--- GIVEN DATA ---
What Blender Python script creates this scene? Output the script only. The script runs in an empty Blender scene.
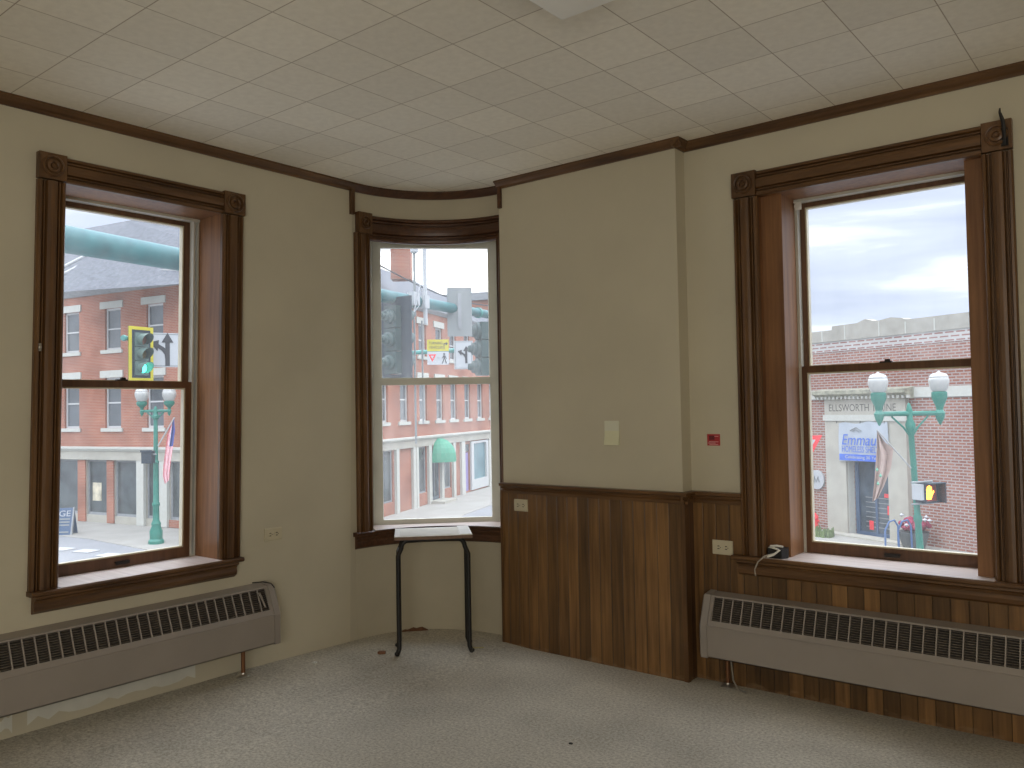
import bpy, bmesh, math, random
from mathutils import Vector, Matrix
random.seed(7)
C = bpy.context.scene.collection
PI = math.pi
CAMH = 1.4434            # eye height above the carpet
ZC = 2.8662              # ceiling
ZS = CAMH - 5.2          # street level (the room is one floor up)

# ------------------------------------------------------------------ camera
th, pt, rl, FPX = 0.89195567, 0.03019589, 0.01767148, 830.633
XA = Vector((math.sin(th), -math.cos(th), 0)); YA = Vector((math.cos(th), math.sin(th), 0)); ZA = Vector((0, 0, 1))
def c2w(v): return Vector((v.dot(XA), v.dot(YA), v.dot(ZA)))
right = Vector((1, 0, 0)); fwd = Vector((0, math.cos(pt), math.sin(pt))); up = Vector((0, -math.sin(pt), math.cos(pt)))
R_ = c2w(right*math.cos(rl) - up*math.sin(rl)); U_ = c2w(right*math.sin(rl) + up*math.cos(rl)); F_ = c2w(fwd)
camd = bpy.data.cameras.new('camera'); cam = bpy.data.objects.new('camera', camd); C.objects.link(cam)
m = Matrix((R_, U_, -F_)).transposed().to_4x4(); m.translation = Vector((0, 0, CAMH)); cam.matrix_world = m
camd.sensor_width = 36; camd.lens = FPX/1024*36; camd.clip_start = .05; camd.clip_end = 1000
bpy.context.scene.camera = cam
def ray(x, y): return (R_*((x-512)/FPX) + U_*(-(y-384)/FPX) + F_)
def atz(x, y, z):
    d = ray(x, y); return Vector((0, 0, CAMH)) + d*((z-CAMH)/d.z)
def atd(x, y, dep): return Vector((0, 0, CAMH)) + ray(x, y)*dep

# ------------------------------------------------------------------ materials
def mat(name): 
    m = bpy.data.materials.new(name); m.use_nodes = True; nt = m.node_tree
    return m, nt, nt.nodes, nt.links, nt.nodes['Principled BSDF']
def ramp(n, stops):
    r = n.new('ShaderNodeValToRGB'); e = r.color_ramp.elements
    e[0].position, e[0].color = stops[0][0], (*stops[0][1], 1); e[1].position, e[1].color = stops[-1][0], (*stops[-1][1], 1)
    for p, c in stops[1:-1]: q = e.new(p); q.color = (*c, 1)
    return r
def coords(n, l, scale=(1, 1, 1), loc=(0, 0, 0), rot=(0, 0, 0), kind='geo'):
    if kind == 'geo': g = n.new('ShaderNodeNewGeometry'); s = g.outputs['Position']
    elif kind == 'uv': g = n.new('ShaderNodeUVMap'); g.uv_map = 'uv'; s = g.outputs[0]
    else: g = n.new('ShaderNodeTexCoord'); s = g.outputs['Object']
    mp = n.new('ShaderNodeMapping'); mp.inputs['Scale'].default_value = scale; mp.inputs['Location'].default_value = loc; mp.inputs['Rotation'].default_value = rot
    l.new(s, mp.inputs[0]); return mp.outputs[0]
def plain(name, col, rough=.6, metal=0, var=.12, nscale=6, spec=.5, emit=None, bump=0, kind='geo'):
    m, nt, n, l, b = mat(name)
    v = coords(n, l, kind=kind)
    t = n.new('ShaderNodeTexNoise'); t.inputs['Scale'].default_value = nscale; t.inputs['Detail'].default_value = 6; l.new(v, t.inputs['Vector'])
    r = ramp(n, [(.3, tuple(c*(1-var) for c in col)), (.7, tuple(min(1, c*(1+var)) for c in col))]); l.new(t.outputs[0], r.inputs[0])
    l.new(r.outputs[0], b.inputs['Base Color'])
    b.inputs['Roughness'].default_value = rough; b.inputs['Metallic'].default_value = metal; b.inputs['Specular IOR Level'].default_value = spec
    if emit: b.inputs['Emission Color'].default_value = (*emit[0], 1); b.inputs['Emission Strength'].default_value = emit[1]
    if bump:
        bp = n.new('ShaderNodeBump'); bp.inputs['Strength'].default_value = bump; bp.inputs['Distance'].default_value = .01; l.new(t.outputs[0], bp.inputs['Height']); l.new(bp.outputs[0], b.inputs['Normal'])
    return m
def wood(name, dark, light, axis='z', rough=.38, plank=None, dirt=False):
    """grain stretched along axis; plank=(axis, pitch, offset) gives each board its own tone and a dark joint"""
    m, nt, n, l, b = mat(name)
    s = {'x': (2.5, 45, 45), 'y': (45, 2.5, 45), 'z': (45, 45, 2.2)}[axis]
    v = coords(n, l, s)
    t = n.new('ShaderNodeTexNoise'); t.inputs['Scale'].default_value = 1; t.inputs['Detail'].default_value = 8; t.inputs['Roughness'].default_value = .6; l.new(v, t.inputs['Vector'])
    v2 = coords(n, l, (1.6, 1.6, 1.1)); t2 = n.new('ShaderNodeTexNoise'); t2.inputs['Scale'].default_value = 1.5; l.new(v2, t2.inputs['Vector'])
    mx = n.new('ShaderNodeMath'); mx.operation = 'MULTIPLY_ADD'; mx.inputs[1].default_value = .6; l.new(t.outputs[0], mx.inputs[0])
    m2 = n.new('ShaderNodeMath'); m2.operation = 'MULTIPLY'; m2.inputs[1].default_value = .4; l.new(t2.outputs[0], m2.inputs[0]); l.new(m2.outputs[0], mx.inputs[2])
    r = ramp(n, [(.33, dark), (.66, light)]); l.new(mx.outputs[0], r.inputs[0]); col = r.outputs[0]
    if plank:
        ax, pitch, off = plank
        g = n.new('ShaderNodeNewGeometry'); sp = n.new('ShaderNodeSeparateXYZ'); l.new(g.outputs['Position'], sp.inputs[0])
        a = n.new('ShaderNodeMath'); a.operation = 'MULTIPLY_ADD'; a.inputs[1].default_value = 1/pitch; a.inputs[2].default_value = off; l.new(sp.outputs[ax], a.inputs[0])
        fl = n.new('ShaderNodeMath'); fl.operation = 'FLOOR'; l.new(a.outputs[0], fl.inputs[0])
        wn = n.new('ShaderNodeTexWhiteNoise'); wn.noise_dimensions = '1D'; l.new(fl.outputs[0], wn.inputs['W'])
        mr = n.new('ShaderNodeMapRange'); mr.inputs['To Min'].default_value = .60; mr.inputs['To Max'].default_value = 1.4; l.new(wn.outputs[0], mr.inputs[0])
        fr = n.new('ShaderNodeMath'); fr.operation = 'FRACT'; l.new(a.outputs[0], fr.inputs[0])
        pp = n.new('ShaderNodeMath'); pp.operation = 'PINGPONG'; pp.inputs[1].default_value = .5; l.new(fr.outputs[0], pp.inputs[0])
        gr = n.new('ShaderNodeMapRange'); gr.inputs['From Max'].default_value = .045; gr.inputs['To Min'].default_value = .22; l.new(pp.outputs[0], gr.inputs[0])
        mm = n.new('ShaderNodeMath'); mm.operation = 'MULTIPLY'; l.new(mr.outputs[0], mm.inputs[0]); l.new(gr.outputs[0], mm.inputs[1])
        vm = n.new('ShaderNodeVectorMath'); vm.operation = 'SCALE'; l.new(col, vm.inputs[0]); l.new(mm.outputs[0], vm.inputs['Scale']); col = vm.outputs[0]
        bp = n.new('ShaderNodeBump'); bp.inputs['Strength'].default_value = .6; bp.inputs['Distance'].default_value = .006; l.new(gr.outputs[0], bp.inputs['Height']); l.new(bp.outputs[0], b.inputs['Normal'])
        # scuffed pale wear near the floor
        v3 = coords(n, l, (14, 14, 30)); t3 = n.new('ShaderNodeTexNoise'); t3.inputs['Detail'].default_value = 8; t3.inputs['Scale'].default_value = 1; l.new(v3, t3.inputs['Vector'])
        h = n.new('ShaderNodeMapRange'); h.inputs['From Min'].default_value = .11; h.inputs['From Max'].default_value = .0; h.inputs['To Max'].default_value = .9; l.new(sp.outputs[2], h.inputs[0])
        hh = n.new('ShaderNodeMath'); hh.operation = 'MULTIPLY'; l.new(h.outputs[0], hh.inputs[0]); l.new(t3.outputs[0], hh.inputs[1])
        r3 = ramp(n, [(.38, (0, 0, 0)), (.55, (.55, .55, .55))]); l.new(hh.outputs[0], r3.inputs[0])
        mc = n.new('ShaderNodeMix'); mc.data_type = 'RGBA'; l.new(r3.outputs[0], mc.inputs[0]); l.new(col, mc.inputs[6]); mc.inputs[7].default_value = (.3, .2, .11, 1); col = mc.outputs[2]
    l.new(col, b.inputs['Base Color'])
    b.inputs['Roughness'].default_value = rough
    return m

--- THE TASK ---
Reproduce the material above from its first line through the line containing "ZS = CAMH - 5.2", both ends included, and skip every picture.

--- SOLUTION BELOW ---
What Blender Python script creates this scene? Output the script only. The script runs in an empty Blender scene.
import bpy, bmesh, math, random
from mathutils import Vector, Matrix
random.seed(7)
C = bpy.context.scene.collection
PI = math.pi
CAMH = 1.4434            # eye height above the carpet
ZC = 2.8662              # ceiling
ZS = CAMH - 5.2          # street level (the room is one floor up)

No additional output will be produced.